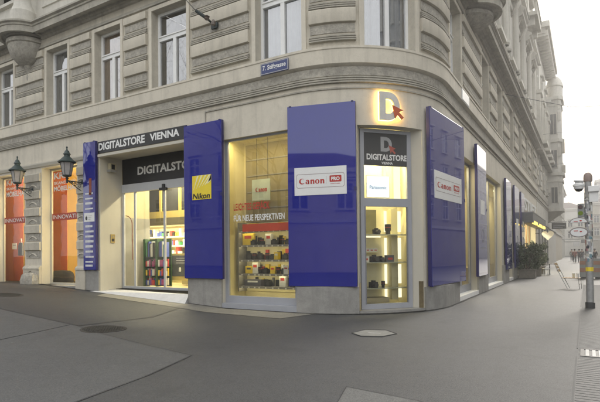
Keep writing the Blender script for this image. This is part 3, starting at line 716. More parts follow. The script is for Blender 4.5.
for i in range(3): mb.box(-6.5 + .0 * i, -5.7, -2.19, -2.186, 1.45 - i * .09, 1.47 - i * .09)
mb.lathe([(.001, .95), (.05, .96), (.04, 1.1), (.001, 1.11)], c=(-6.3, -2.18), k=8); mb.build('chalk_marks', M_LETTER, t)
t = thing('shop_counter', 'pale shop counter behind the poster board in the entrance hall', 'counter', Wm(-5, -3.2, .4))
mb = MB(Wm); mb.box(-7.1, -3.2, -3.7, -3.1, .4, 1.55); mb.build('body', M_BEIGE, t)
mb = MB(Wm); mb.box(-7.15, -3.15, -3.75, -3.05, 1.55, 1.62); mb.build('worktop', M_CREAM, t)
mb = MB(Wm); mb.box(-7.0, -6.2, -3.3, -3.28, 1.85, 1.95); mb.box(-6.62, -6.58, -3.32, -3.28, 1.62, 1.85); mb.build('sign_strip', PROD[2], t)

# ------------------------------------------------------------------ big display window
def shopfront(s0, s1, z0, z1, o, w0=.14, wb=.2, wt=.05, label=None):
    F, L = chord(s0, s1, o); mb = MB(fmat(F))
    mb.box(0, w0, -.06, .02, z0, z1); mb.box(L - w0, L, -.06, .02, z0, z1); mb.box(w0, L - w0, -.06, .02, z0, z0 + wb); mb.box(w0, L - w0, -.06, .02, z1 - wt, z1)
    fr = mb.build('shop_window', M_GREYFRAME, B)
    mb = MB(fmat(F)); mb.quad([(w0, -.03, z0 + wb), (L - w0, -.03, z0 + wb), (L - w0, -.03, z1 - wt), (w0, -.03, z1 - wt)]); mb.build('pane', M_SHOPGLASS, fr)
    return fr, F, L
fr, F, L = shopfront(-2.42, .13, .13, 4.98, -.14, .12, .24)
mb = MB(Wm); mb.box(-2.44, .17, -.16, .05, .0, .16); mb.build('sill', M_GREYFRAME, fr)
sgn = thing('window_lettering', 'red and white slogan lettering stuck on the big display window', 'lettering', Wm(-1.2, -.15, 2.4))
f2 = MB(fmat(F)); put(f2, text_geo('LEICHTES GEPÄCK', 1.28, .25, .02), .32, 2.87, n=.01); f2.build('red_line', M_RED, sgn)
f2 = MB(fmat(F)); put(f2, text_geo('FÜR NEUE PERSPEKTIVEN', 1.78, .22, .02), .32, 2.55, n=.01); f2.build('white_line', M_LETTER, sgn)
f2 = MB(fmat(F)); put(f2, poly_geo([rrect(0, 1.75, 0, .22, .01)]), .62, 2.24, n=-.012); f2.build('red_band', mat('red_band', (.42, .06, .025), .5), sgn)
f2 = MB(fmat(F)); put(f2, poly_geo([rrect(0, 1.75, 0, .16, .01)]), .62, 2.47, n=-.015); 
# the hanging poster on two cords
t = thing('hanging_poster', 'pale green poster with red Canon lettering hung in the big window', 'poster', Wm(-1.55, -.75, 3.2))
mb = MB(Wm); mb.box(-1.88, -1.22, -.77, -.75, 3.20, 3.84); mb.build('sheet', mat('pale_green_sheet', (.50, .58, .52), .6), t)
mb = MB(Wm)
for x in (-1.70, -1.30): mb.tube([(x, -.76, 3.84), (x, -.76, 5.08)], .007, 5)
mb.build('cords', M_BLACK, t)
F3, L3 = chord(-1.88, -1.22, -.75); mb = MB(fmat(F3)); serif_word(mb, .14, 3.46, .42, .14); mb.build('lettering', M_RED, t)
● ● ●
**Set problem:**
Transcribe the whole listing exactly. Pictures are excluded.

**Full solution:**
Keep writing the Blender script for this image. This is part 3, starting at line 716. More parts follow. The script is for Blender 4.5.
for i in range(3): mb.box(-6.5 + .0 * i, -5.7, -2.19, -2.186, 1.45 - i * .09, 1.47 - i * .09)
mb.lathe([(.001, .95), (.05, .96), (.04, 1.1), (.001, 1.11)], c=(-6.3, -2.18), k=8); mb.build('chalk_marks', M_LETTER, t)
t = thing('shop_counter', 'pale shop counter behind the poster board in the entrance hall', 'counter', Wm(-5, -3.2, .4))
mb = MB(Wm); mb.box(-7.1, -3.2, -3.7, -3.1, .4, 1.55); mb.build('body', M_BEIGE, t)
mb = MB(Wm); mb.box(-7.15, -3.15, -3.75, -3.05, 1.55, 1.62); mb.build('worktop', M_CREAM, t)
mb = MB(Wm); mb.box(-7.0, -6.2, -3.3, -3.28, 1.85, 1.95); mb.box(-6.62, -6.58, -3.32, -3.28, 1.62, 1.85); mb.build('sign_strip', PROD[2], t)

# ------------------------------------------------------------------ big display window
def shopfront(s0, s1, z0, z1, o, w0=.14, wb=.2, wt=.05, label=None):
    F, L = chord(s0, s1, o); mb = MB(fmat(F))
    mb.box(0, w0, -.06, .02, z0, z1); mb.box(L - w0, L, -.06, .02, z0, z1); mb.box(w0, L - w0, -.06, .02, z0, z0 + wb); mb.box(w0, L - w0, -.06, .02, z1 - wt, z1)
    fr = mb.build('shop_window', M_GREYFRAME, B)
    mb = MB(fmat(F)); mb.quad([(w0, -.03, z0 + wb), (L - w0, -.03, z0 + wb), (L - w0, -.03, z1 - wt), (w0, -.03, z1 - wt)]); mb.build('pane', M_SHOPGLASS, fr)
    return fr, F, L
fr, F, L = shopfront(-2.42, .13, .13, 4.98, -.14, .12, .24)
mb = MB(Wm); mb.box(-2.44, .17, -.16, .05, .0, .16); mb.build('sill', M_GREYFRAME, fr)
sgn = thing('window_lettering', 'red and white slogan lettering stuck on the big display window', 'lettering', Wm(-1.2, -.15, 2.4))
f2 = MB(fmat(F)); put(f2, text_geo('LEICHTES GEPÄCK', 1.28, .25, .02), .32, 2.87, n=.01); f2.build('red_line', M_RED, sgn)
f2 = MB(fmat(F)); put(f2, text_geo('FÜR NEUE PERSPEKTIVEN', 1.78, .22, .02), .32, 2.55, n=.01); f2.build('white_line', M_LETTER, sgn)
f2 = MB(fmat(F)); put(f2, poly_geo([rrect(0, 1.75, 0, .22, .01)]), .62, 2.24, n=-.012); f2.build('red_band', mat('red_band', (.42, .06, .025), .5), sgn)
f2 = MB(fmat(F)); put(f2, poly_geo([rrect(0, 1.75, 0, .16, .01)]), .62, 2.47, n=-.015); 
# the hanging poster on two cords
t = thing('hanging_poster', 'pale green poster with red Canon lettering hung in the big window', 'poster', Wm(-1.55, -.75, 3.2))
mb = MB(Wm); mb.box(-1.88, -1.22, -.77, -.75, 3.20, 3.84); mb.build('sheet', mat('pale_green_sheet', (.50, .58, .52), .6), t)
mb = MB(Wm)
for x in (-1.70, -1.30): mb.tube([(x, -.76, 3.84), (x, -.76, 5.08)], .007, 5)
mb.build('cords', M_BLACK, t)
F3, L3 = chord(-1.88, -1.22, -.75); mb = MB(fmat(F3)); serif_word(mb, .14, 3.46, .42, .14); mb.build('lettering', M_RED, t)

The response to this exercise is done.